Lau: Estiveste no Chile e na Argentina quatro meses.
Marlene: Patagónia é uma coisa que sempre esteve no fundo da mente, ali parada, à espera que houvesse uma oportunidade. Como não havia assim nenhuma oportunidade, decidi criar uma e pedi uma licença sem vencimento para fazer uma viagem maior. Como tinha sempre a ideia de viajar de bicicleta, decidi juntar as duas coisas e fazer esta viagem maior de bicicleta.
Escolhi o Chile, por causa da Patagónia e, como ia sozinha, achei que começar (a viajar de bicicleta) na América do Sul seria mais fácil do que ir para um Continente onde a língua fosse muito estranha. Sempre se arranha o Espanhol e a Argentina e o Chile têm fama de serem sítios mais ou menos seguros.

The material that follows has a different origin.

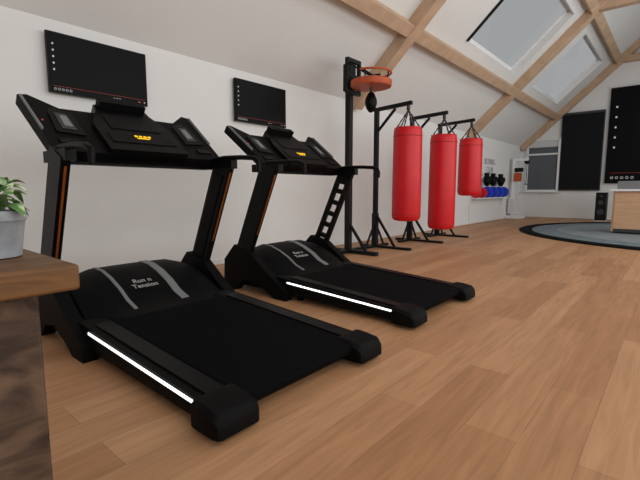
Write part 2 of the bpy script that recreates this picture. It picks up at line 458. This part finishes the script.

Foste numa lógica de pedalar sempre?
A ideia era pedalar sempre. Nos dias que pedalei, porque não pedalei todos porque foram quatro meses, pedalava cerca de 70 quilómetros. Dependia sempre muito do terreno, da distância a que ficava a próxima aldeia, coisas práticas desse género.
Não tinha um plano muito específico, sabia que existiam sítios onde queria mesmo ir, mas o resto do percurso esteve sempre em aberto. Houve até mudanças grandes de plano porque na altura não fazia muito sentido ir para um sítio em vez de ir para outro. Por exemplo, a minha ideia inicial era atravessar os Andes no terceiro dia de viagem e quando comecei a pedalar, logo no primeiro dia, tirei essa ideia da cabeça. Isto porque nunca tinha andado com a bicicleta carregada, era a primeira vez que estava a usar a bagagem toda e levei uma tareia descomunal. Achei então que tentar atravessar uma cordilheira seria um bocadinho idiota logo na primeira semana!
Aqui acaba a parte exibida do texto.